Monday, September 4, 2023

That Didn't Last Too Long

"I can resist everything but temptation (Oscar Wilde).  


"A hubba-hubba and a ding-ding-dong / Baby, that sure didn't last too long" (Tom Waits).

I didn't leave the house all day, not until it was time to head off to visit my mother. I don't know how druggies do it. I am sure they are made of different stuff than I. In the past, they would have been Spanish conquistadors or Vikings. I would have been a monk or a priest living in a monastery reading and contemplating life and its dualities. I've been threatened with bodily harm by people living on the streets and wondered how. I mean, I eat well, go to bed early, work out. . . and yet. . . . 

It wasn't just physical, this moping around the house. I was in no mood. I woke at five, read, wrote, and read some more. The pot of coffee had left me hollow, so I decided to make a good breakfast. I cut a thick slice of bread off a giant loaf and toasted it then smeared avocado on it and topped it with tomato. I fried up two eggs. I washed it down with a large glass of milk. It was damn good. Then I put on some music and went to work on my old photo files for awhile, but I was soon sleepy and went in to take a nap.


I turned the music down low and slept for a couple of hours. I got up at two. I was hungry again and pulled out the Old Florida Salsa. If you have never tried it, you are missing one of life's pleasures. I dipped it up with blue corn tortilla chips and washed it down with Coca-Cola. Then I went back to work on the pictures. I thought I would leave enough time to shower before I went to mother's house, but way led to way and then it was after four. My head and body were still in jello, but I made the drive.  

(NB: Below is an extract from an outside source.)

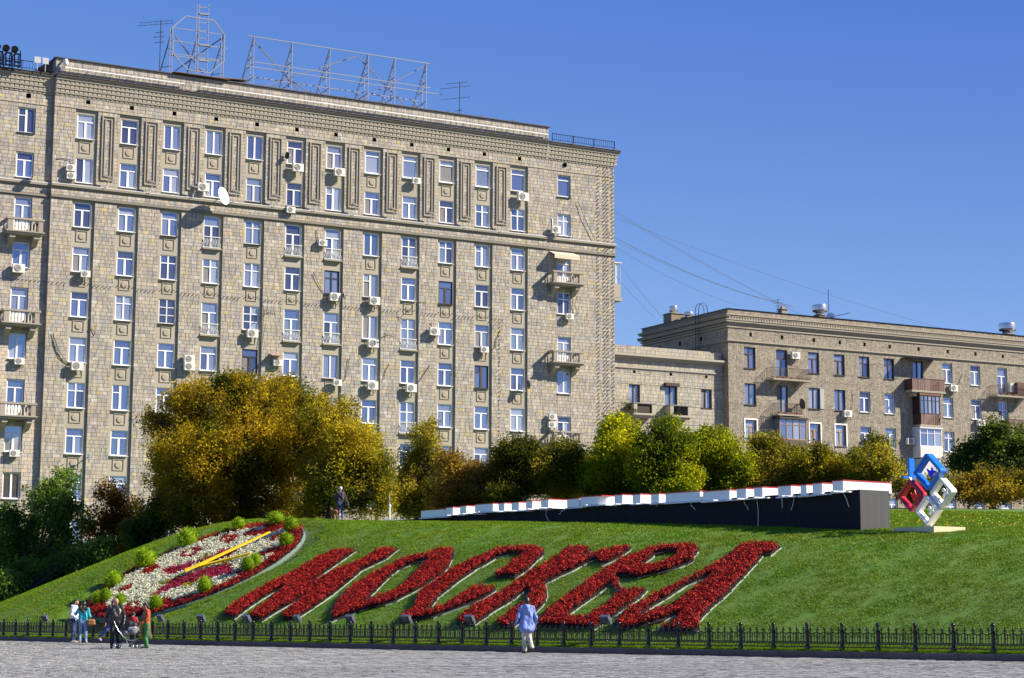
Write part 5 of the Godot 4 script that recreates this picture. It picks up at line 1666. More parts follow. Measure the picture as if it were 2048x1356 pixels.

My mother is beginning to fade. It depresses me, of course because there is nothing I can do to stop it. I am sweet and kind and attentive, but that doesn't stop the inevitable decay of the mind and body. "I've had it," she'll say with a sardonic laugh, and I don't know what to do, so I do nothing. What the fuck kind of life is this where you already know the ending, just not the particulars. There is an epidemic of fentanyl deaths in this country they say. It seems to be ubiquitous. But I don't know drug dealers anymore. Where can I get some? It sounds much better than cyanide. Everyone, I think, should be given a dose large enough to do the job some desperate night when you just don't want to see what's coming next. But I know my mother wouldn't use it. She thinks she has to stick around to take care of me. That is, at least, what she says. And I know I couldn't wash down the fentanyl with a whiskey as long as she is still around.  

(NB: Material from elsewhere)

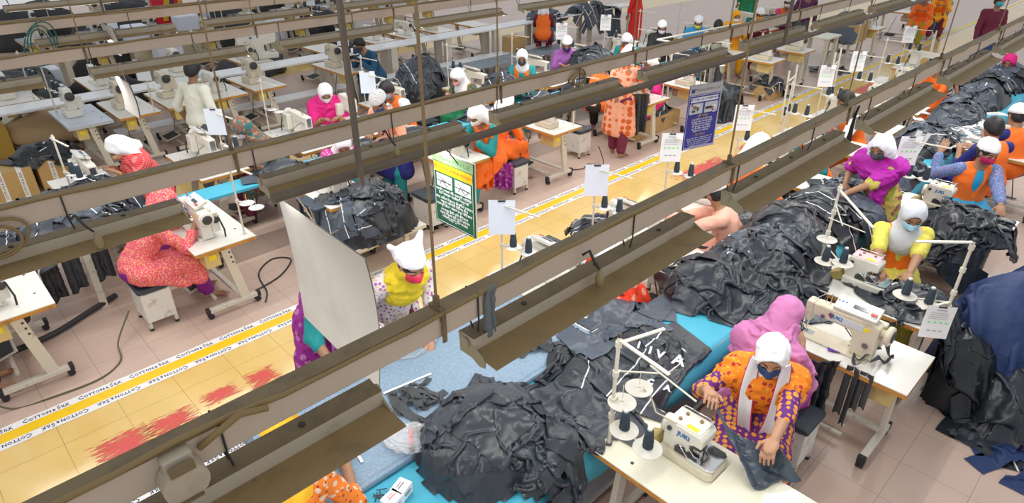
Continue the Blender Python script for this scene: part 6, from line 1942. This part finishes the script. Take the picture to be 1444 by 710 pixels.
bench('work_bench', 'narrow bench under the garment heap at the left, beyond the walkway', -1.2, .92, 6.62, 7.6, .74, WHB, legw=.04, every=1.2)
pile('black garment with white piping in the heap at the left between the two lines', [(.75, 6.95, 1.2, .62, .26, .74, 0), (1.2, 7.35, .8, .6, .28, .74, 0), (.7, 7.4, .8, .5, .22, .74, 0)], 13, tabletop((-1.2, 1.4, 6.62, 7.6, .74), (.93, 1.5, 7.35, 8.5, .765)), m=None, size=(.9, .52), seed=88, d=.021, piping=.6)
for k, x in enumerate((.50, .68, .92)):
    hanging('trousers', 'black trouser leg hanging from the bench, %s of three left of the box stool' % ('first', 'second', 'third')[k], (x, 6.58 - .02 * k, .76), .15, .5 - .04 * k, G2, face=.1, seed=k, depth=.03, out=.05, waves=2, nu=30, nv=10)
def boxpile(label, x, y, w, d_, h, seed, n=3, tape=True, rz=0.):
    t = thing('cardboard_box', label, 'box', (x, y, 0), rz)
    MB().box((0, 0, h / 2), (w, d_, h), 0, bev=.006).build('carton', CARD, t)
    if tape:
        for s_ in (-1, 1):
            tp = MB().box((-.0 + s_ * w * .22, -d_ / 2 - .001, h / 2), (.06, .002, h), 0).box((s_ * w * .22, 0, h + .001), (.06, d_, .002)).build('tape', TW, t)
            text('COTTON & SILK', .045, LET, tp, frame4((s_ * w * .22, -d_ / 2 - .003, h * .5), (0, 0, 1), (-1, 0, 0)))
    return t
for (lb, x, y, w_, d_, h_, rz_, sd) in (('brown carton with printed tape and black garments on top, at the left', 1.38, 10.62, .62, .5, .42, .05, 1), ('brown carton with printed tape at the left edge, left of the other carton', .78, 10.55, .5, .5, .40, -.05, 2),
                              ('long cardboard box under the button machine beyond the peach-dotted worker', 9.25, 6.25, 1.3, .6, .28, .0, 3), ('cardboard box under the table first right of the blue sign', 12.75, 5.75, .5, .45, .25, .0, 4),
                              ('brown carton with printed tape carried on the frame at the top right', 17.0, 6.0, .8, .7, .42, .0, 5), ('cardboard box on the low shelf under the long bench', 11.3, 11.6, .45, .35, .35, 0, 6)):
    b_ = boxpile(lb, x, y, w_, d_, h_, sd, tape=sd in (1, 2, 5), rz=rz_)
    if sd == 5: b_.location.z = .50
    if sd == 6: b_.location.z = .24
bench('low_table', 'white low table carrying a brown carton at the top right', 16.6, 17.4, 5.7, 6.3, .5, WHT)
pile('black garment piled on the brown cartons at the left', [(1.25, 10.6, .7, .45, .18, .42, 0)], 7, tabletop((.55, 1.7, 10.35, 10.85, .42)), m=G2, size=(.75, .5), seed=92, d=.028, piping=.3)
pile('black garment in the rounded heap standing in the second walkway', [(6.85, 9.45, 1.15, 1.0, 1.1, 0, .3)], 8, fb, m=None, size=(1.0, .7), seed=95, d=.03, piping=.1, spread=.6)
pile('black garment heaped beside the sewer with the blue-edged hood', [(7.25, 7.70, .62, .6, .26, .76, 0)], 6, tabletop((6.65, 7.6, 7.4, 8.55, .765)), size=(.8, .5), seed=97, d=.028)
pile('black garment in the tall rounded heap behind the bent man in orange', [(9.32, 7.55, .95, .8, .42, .76, 0)], 8, tabletop((8.9, 9.9, 7.2, 8.4, .765)), size=(.9, .6), seed=99, d=.03)
NB = (1.5, 12.5, 6.80, 7.12, .75)
for k, (x, L_) in enumerate(((2.95, .5), (4.0, .6), (4.85, .6), (6.1, .7), (7.3, .6), (8.3, .6), (10.3, .7), (11.5, .7), (12.2, .5))):
    pile('black garments on the narrow bench, %s heap from the left' % ORD[k], [(x, 6.96, L_, .34, .11, .75, 0)], 3, tabletop(NB), size=(.7, .45), seed=110 + k, d=.032, group='black garments along the narrow bench')
pile('dark garment draped over the stool right of the blue sign', [(10.95, 5.75, .34, .36, .08, .46, 0)], 4, tabletop((10.75, 11.15, 5.5, 6.0, .46)), size=(.9, .6), seed=130, d=.03, centres=[(10.95, 5.75), (11.1, 5.7), (10.8, 5.65), (11.0, 5.9)])
st_ = first('stool', None, 'white box stool with garments over it right of the blue sign', (10.95, 5.75, 0), 0, 'box stools in front line beyond walkway')
pile('black garment on the long box under the button machine', [(9.3, 6.25, 1.1, .5, .12, .28, 0)], 4, tabletop((8.6, 9.9, 5.95, 6.55, .28)), size=(.85, .5), seed=133, d=.03)
pile('black garment spilling from under the table right of the blue sign', [(12.8, 5.7, .4, .4, .18, .25, 0)], 3, tabletop((12.5, 13.0, 5.5, 6.0, .25)), size=(.85, .5), seed=135, d=.03)
pile('black garment on the brown carton at the top right', [(17.0, 6.0, .8, .6, .2, .92, 0)], 4, tabletop((16.6, 17.4, 5.65, 6.35, .92), (15.0, 15.7, 5.62, 6.3, .85)), size=(1.0, .6), seed=137, d=.035, centres=[(17., 6.), (16.7, 5.9), (15.9, 5.8), (15.6, 5.75)])
pile('black garment on the bench of hanging garments, left part', [(12.9, 12.15, .9, .5, .25, .76, 0)], 5, tabletop((12.7, 16.5, 11.9, 12.4, .76)), size=(1.3, .6), seed=140, d=.04, centres=[(12.9, 11.9), (13.2, 11.85), (12.7, 12.0), (12.9, 12.2), (13.3, 12.1)])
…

But the afternoon air was a blessing.  

"Has it been like this all day?" I asked. 

"Yes. It didn't get hot today."

"I can't believe I missed such a lovely day. I never left the house. I should have gotten out." 

Indeed, I had missed something fairly spectacular, and I, the would be/wanna be drug addict had missed it. It was simply that I was drained.  

After my visit, I came back home to sit on my own deck and enjoy more of the late afternoon air. Another mocktail and a cheroot. It didn't satisfy me as much as it had the day before, but. . . o.k.  

I heated up leftovers for dinner and watched something on YouTube that I don't recall. Dinner over, bored with everything, I put on music and went back to work on photos. Late, I got a text.  

"Day 3. Still dry?" 

"Day 4. I started in Aug. So far, yea, but I think I’m going to have a scotch. Maybe. I already feel guilty though. But it isn’t like I’ve been put into the program. I want to lose some fat, but I don’t want to be a fucking Puritan about it. Maybe."

"I love having a drink, or a few, in the evening. I just sleep like shit. Damn. I wasn’t going to have a glass of wine this eve, but…"

A fucking She-Devil. It was too much. I poured a whiskey. Oh, I felt better just holding the glass in my hand. Women. Romance. Travel. Music. Art and literature. Good food.  

And an evening cocktail.  

The rest of life is really just shit. 
That age is best which is the first,
When youth and blood are warmer;
But being spent, the worse, and worst
Times still succeed the former.

People lived an average of thirty-three years then, or if they made it past forty, they averaged fifty-five.  Still. . . they knew.  

So I sank down into my comfortable couch and thought things over.  And it was lovely.  

* * *

I slept the night through and got up late.  Coffee and the neighbor's beautiful cat.  The feral hasn't been around for days now.  She's done this before, and every time, I think this is the end.  Maybe it is the end this time.  Maybe she's gone to see Jimmy Buffet.  But I feel better today and I am going to get out and about.  It is Labor Day.  Those forced to toil get a day of reprieve.  It's a hell of a thing, the whole "sweat of his brow" curse.  I was lucky-ish.  But you know. . . it could have been better.  

All in all, I don't know how the Puritans do it.